Isn't the one work of God ad intra and ad extra God's unbounded love of self and all others? By God's unbounded love of Godself there arises the threefold distinction among (1) God as the primordial unity of both loving and being loved by Godself (= Father); (2) God as loved by Godself (= Son); and (3) God as loving Godself (= Holy Spirit). By God's unbounded love of all others there occurs the two divine works of creation-emancipation and consummation-redemption.

Salvation is not so much a third divine work as what happens whenever human beings, who have forfeited their possibility for original righteousness by actualizing the contrary possibility of original sin, respond in faith to God's ever-renewed work of consummation-redemption, thereby becoming free to participate once again in God's ever-continuing work of creation-emancipation. As I've said elsewhere, "What is properly meant by 'salvation' is the process that includes not only the redeeming action of God [God]self but also the faithful response to this action on the part of the individual sinner. As Augustine puts it, 'he that made us without ourselves, will not save us without ourselves.' We are saved by grace -- by God's redeeming acceptance of our lives into [God's own], notwithstanding the fact of our sin; but we are saved through faith -- through our own trusting acceptance of God's acceptance, whereby [God's] redemption of our lives becomes our salvation" (Faith and Freedom: 87).

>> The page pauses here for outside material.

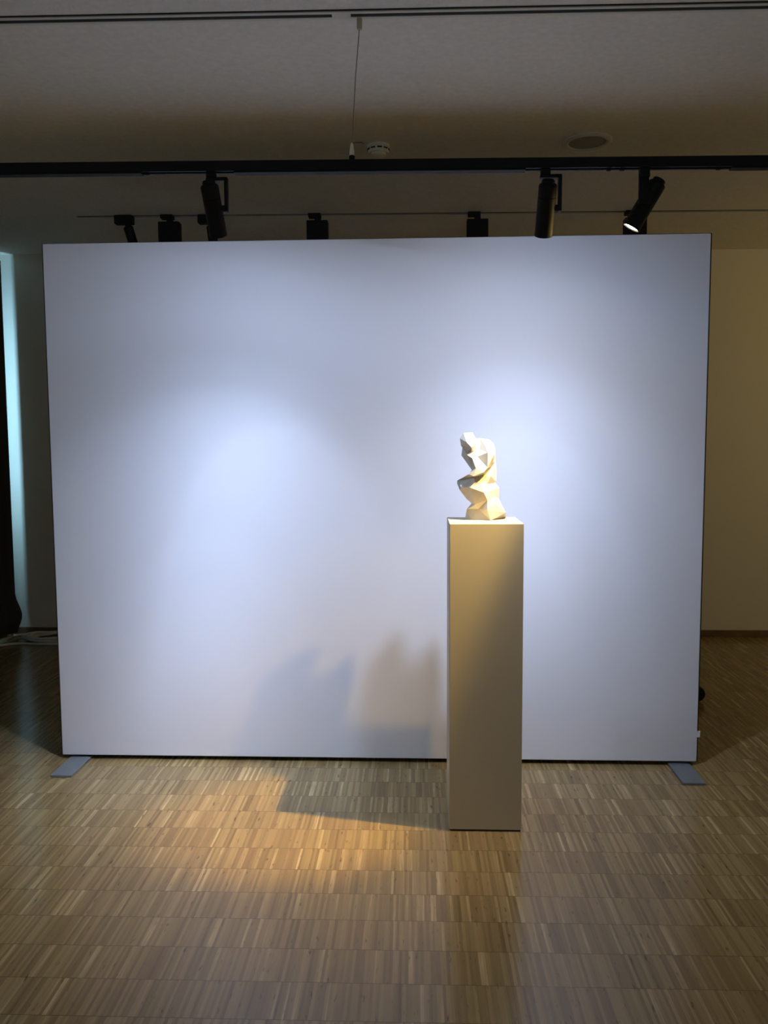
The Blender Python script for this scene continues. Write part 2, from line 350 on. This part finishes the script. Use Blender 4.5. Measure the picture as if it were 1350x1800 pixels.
def rear_cyl(label, x, lean):
    z0 = zc(x)-.006
    t = thing('cylinder_spotlight', label, 'spotlight', (x, RY, z0), (0, 0, 0), 'small cylinder spotlights on the rear ceiling track')
    new_obj('adapter', bx(-.058, .058, -.012, .045, -.050, .004), M_black, t, bevel=.005)
    new_obj('joint', lathe([(0, -.062), (.018, -.062), (.020, -.056), (.020, -.049), (0, -.049)], 24), M_black2, t, smooth=True).location = (.024, .015, 0)
    h = new_obj('housing', lathe([(0, 0), (.022, 0), (.030, -.008), (.030, -.170), (.026, -.170), (.025, -.160), (0, -.160)], 36), M_black, t, smooth=True)
    h.location = (.022, .015, -.060); h.rotation_euler = (math.radians(18), -lean, 0)
    new_obj('lens', lathe([(0, -.158), (.024, -.158), (.024, -.1595), (0, -.1595)], 32), M_lens_off, h)
    return t
rear_cyl('small black cylinder spotlight behind the panel, leftmost of the rear fittings', -1.652, .20)
rear_cyl('small black cylinder spotlight behind the panel, partly hidden by the leftmost front spotlight', -1.119, .05)
rear_box('square black floodlight behind the panel, between the two small rear cylinder spotlights', -1.356)
rear_box('square black floodlight behind the panel, left of its centre and standing alone', -.419)
rear_box('square black floodlight behind the panel, right of its centre above the pedestal', .578)
rear_box('square black floodlight behind the panel, mostly hidden by the tilted warm front spotlight', 1.546)

# ------------------------------------------------------------------ other ceiling fittings
t = thing('smoke_detector', 'small round white smoke detector on the ceiling above the lighting track', 'smoke detector', (.020, .336, zc(.02)), (PI, 0, 0))
new_obj('base', lathe([(0, 0), (.055, 0), (.055, .010), (.052, .012), (0, .012)], 44), M_white, t, smooth=True)
new_obj('cover', lathe([(0, .0125), (.050, .0125), (.052, .030), (.047, .036), (.047, .0365), (.036, .0365), (.036, .046), (.028, .052), (0, .053)], 44), M_white, t, smooth=True)
bm = bmesh.new()
for k in range(10):
    a = 2*PI*(k+.25)/10; Mx = Matrix.Rotation(a, 4, 'Z')
    vs = box(bm, .0475, .0535, -.011, .011, .0185, .0245)
    bmesh.ops.transform(bm, matrix=Mx, verts=vs)
new_obj('vent_slots', bm, M_slot, t)['label'] = 'dark vent slots'
t = thing('ceiling_speaker', 'large round grey ceiling speaker set flush above the right half of the track', 'speaker', (1.015, .312, zc(1.015)), (PI, math.radians(-.4355), 0))
new_obj('rim', lathe([(.088, 0), (.116, 0), (.116, .004), (.108, .010), (.094, .012), (.088, .009), (.088, 0)], 64), M_rail, t, smooth=True)['label'] = 'pale raised rim'
new_obj('grille', lathe([(0, .003), (.0878, .003), (.0878, .006), (.06, .0085), (0, .0095)], 64), M_grille, t, smooth=True)['label'] = 'grey perforated grille'

# ------------------------------------------------------------------ left rear corner: curtain and cables
bm = bmesh.new()
NY, NZ = 70, 44
y0, y1 = .55, 2.478
def curtain_x(y, z, side):
    fold = .028*math.sin((y1-y)*2*PI/.17+.9)+.010*math.sin((y1-y)*2*PI/.071)
    b = max(0, 1-abs(z-.17)/.17); b = b*b*(3-2*b)
    end = max(0, min(1, (y-(y1-.35))/.35))
    x = -2.975+fold*.8+.050*b*end
    return x+(.006 if side else -.006)
grid = {}
for s in (0, 1):
    for i in range(NY+1):
        y = y0+(y1-y0)*i/NY
        for j in range(NZ+1):
            z = .035+2.855*(j/NZ)**1.5
            grid[s, i, j] = bm.verts.new((curtain_x(y, z, s), y, z))
for i in range(NY):
    for j in range(NZ):
        for s in (0, 1): bm.faces.new([grid[s, a, b] for a, b in ((i, j), (i+1, j), (i+1, j+1), (i, j+1))])
for j in range(NZ):
    for i in (0, NY): bm.faces.new([grid[0, i, j], grid[0, i, j+1], grid[1, i, j+1], grid[1, i, j]])
for i in range(NY):
    for j in (0, NZ): bm.faces.new([grid[0, i, j], grid[0, i+1, j], grid[1, i+1, j], grid[1, i, j]])
tag(new_obj('curtain', bm, M_curtain, smooth=True), 'dark floor length curtain at the left edge with a bright daylight strip beside it', 'curtain')

def loop_pts(cx, cy, rx, ry, z, ph, n=60, turns=1.0, wob=.05):
    pts = []
    N = int(n*turns)
    for i in range(N+1):
        a = ph+2*PI*turns*i/N
        k = 1+wob*math.sin(2.3*a+ph)
        pts.append((cx+rx*k*math.cos(a), cy+ry*k*math.sin(a), z+.006*math.sin(3.1*a+ph)+.004*i/n))
    return pts
rc = .0105
bm = bmesh.new()
tube(loop_pts(-2.60, 2.37, .21, .115, rc+.008, 2.4, turns=5.3, wob=.16), rc, 8, bm)
tag(new_obj('cable_coil', bm, M_cable, smooth=True), 'loose coil of grey cable lying on the floor beside the left edge of the panel', 'cable')
def cable(label, pts):
    P = [Vector(p) for p in pts]; out = []
    for i in range(len(P)-1):
        p0, p1, p2, p3 = P[max(i-1, 0)], P[i], P[i+1], P[min(i+2, len(P)-1)]
        for k in range(8):
            u = k/8
            out.append(.5*((2*p1)+(p2-p0)*u+(2*p0-5*p1+4*p2-p3)*u*u+(3*p1-p0-3*p2+p3)*u**3))
    out.append(P[-1])
    tag(new_obj('cable', tube(out, .009, 8), M_cable, smooth=True), label, 'cable', 'loose cables on the floor by the curtain')
cable('grey cable on the floor running from the curtain towards the camera below the coil', [(-3.02, 1.98, .010), (-2.90, 2.14, .010), (-2.80, 2.20, .010), (-2.62, 2.19, .010), (-2.40, 2.20, .010), (-2.15, 2.26, .010)])
cable('grey cable on the floor just behind the coil along the back wall', [(-2.97, 2.46, .010), (-2.82, 2.535, .010), (-2.6, 2.535, .010), (-2.35, 2.525, .010), (-2.0, 2.53, .010)])

# ------------------------------------------------------------------ dark round thing behind the right edge
t = thing('round_canister', 'small round black object on the floor peeking out behind the right edge of the panel', 'canister', (1.822, 1.03, .045))
new_obj('shell', lathe([(0, -.085), (.030, -.085), (.041, -.078), (.044, -.066), (.044, .066), (.041, .078), (.030, .085), (0, .085)], 40, M=Matrix.Rotation(PI/2, 4, 'X')), M_black2, t, smooth=True)
new_obj('cap', lathe([(0, 0), (.020, 0), (.022, .004), (.020, .008), (0, .008)], 32, M=Matrix.Translation((0, -.0855, 0)) @ Matrix.Rotation(PI/2, 4, 'X')), M_black, t, smooth=True)

# ------------------------------------------------------------------ light
def spot(name, loc, direction, col, watt, size, blend, radius):
    l = bpy.data.lights.new(name, 'SPOT'); l.color = col; l.energy = watt
    l.spot_size = math.radians(size); l.spot_blend = blend; l.shadow_soft_size = radius
    o = bpy.data.objects.new(name, l); C.objects.link(o); o.location = loc
    o.rotation_euler = Vector(direction).to_track_quat('-Z', 'Y').to_euler()
    return o
def area(name, loc, direction, col, watt, sx, sy):
    l = bpy.data.lights.new(name, 'AREA'); l.shape = 'RECTANGLE'; l.size = sx; l.size_y = sy; l.color = col; l.energy = watt
    o = bpy.data.objects.new(name, l); C.objects.link(o); o.location = loc
    o.rotation_euler = Vector(direction).to_track_quat('-Z', 'Y').to_euler()
    return o
def lamp(name, loc, direction, col, strength, profile, radius):
    """a real luminaire: a small source with a measured style beam profile (angle from the axis -> candela)"""
    txt = bpy.data.texts.new(name+'_beam')
    A = list(range(0, 91, 2)); V = []
    for a in A:
        for (a0, v0), (a1, v1) in zip(profile, profile[1:]):
            if a0 <= a <= a1:
                q = (a-a0)/(a1-a0); V.append(v0+(v1-v0)*q); break
    txt.write('IESNA:LM-63-2002\nTILT=NONE\n1 1000 1 %d 1 1 2 0 0 0\n1 1 0\n%s\n0\n%s\n' % (len(A), ' '.join(map(str, A)), ' '.join('%.3f' % (v*1000) for v in V)))
    l = bpy.data.lights.new(name, 'POINT'); l.color = col; l.energy = 1; l.shadow_soft_size = radius; l.use_nodes = True
    N, L = l.node_tree.nodes, l.node_tree.links
    ie = N.new('ShaderNodeTexIES'); ie.mode = 'INTERNAL'; ie.ies = txt; ie.inputs['Strength'].default_value = strength
    L.new(ie.outputs[0], N['Emission'].inputs['Strength'])
    o = bpy.data.objects.new(name, l); C.objects.link(o); o.location = loc
    o.rotation_euler = Vector(direction).to_track_quat('-Z', 'Y').to_euler()
    return o
for s_ in LIGHTS:
    lamp(*s_)
area('window_daylight', (XL-.3, (WY0+WY1)/2, (WZ0+WZ1)/2), (1, 0, 0), (.36, .72, 1.0), DAYW, 1.15, 1.2)
area('right_room_lamp', (4.3, .2, 2.3), (-.35, 1, -.15), (1.0, .74, .26), RIGHTW, .4, .4)
area('added_front_fill', ((FX0+FX1)/2, YF-.4, (FZ0+FZ1)/2), (0, 1, 0), AMBC, AMBW, FX1-FX0, FZ1-FZ0)  # added soft fill from behind the camera, not a known window
w = bpy.data.worlds.new('daylight'); bpy.context.scene.world = w; w.use_nodes = True
w.node_tree.nodes['Background'].inputs[0].default_value = (.55, .75, 1, 1); w.node_tree.nodes['Background'].inputs[1].default_value = .3

# ------------------------------------------------------------------ camera
cd = bpy.data.cameras.new('camera'); cam = bpy.data.objects.new('camera', cd); C.objects.link(cam)
r = Vector((0.9990935194648424, 0.04222783812205532, -0.005380432221671655)); u = Vector((0.0017668217269060072, 0.08514911642371005, 0.9963666525497764)); fwd = Vector((-0.04253254876373909, 0.9954729718379093, -0.08499732134521176))
Mc = Matrix((r, u, -fwd)).transposed().to_4x4(); Mc.translation = (0.2132, -3.7764, 1.5098)
cam.matrix_world = Mc
cd.sensor_fit = 'VERTICAL'; cd.sensor_height = 24; cd.lens = 1448.78*24/1800; cd.clip_start = .05; cd.clip_end = 50
sc = bpy.context.scene; sc.camera = cam
sc.view_settings.view_transform = 'Standard'; sc.view_settings.look = 'None'
sc.view_settings.exposure = EXPOSURE; sc.view_settings.gamma = 1; sc.view_settings.use_curve_mapping = False
sc.cycles.max_bounces = 10; sc.cycles.diffuse_bounces = 6; sc.cycles.caustics_reflective = False; sc.cycles.caustics_refractive = False
sc.cycles.use_denoising = True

The relevant point, however, is that salvation is the whole process whereby the sinner who has been disobedient to God's demand by rejecting God's gift is restored by God's redeeming love to authentic participation in both of God's works ad extra -- creation-emancipation as well as consummation-redemption. Accordingly, not to participate in God's work of creation-emancipation in an authentic way is not really to be saved, not really to participate in God's work of consummation-redemption in an authentic way, either. This is the point of the insistence that "faith by itself, if its has no works, is dead" (James 2:17,26). At the same time, it remains as true as ever that "a person is justified by faith apart from works prescribed by the law" (Rom 3:28).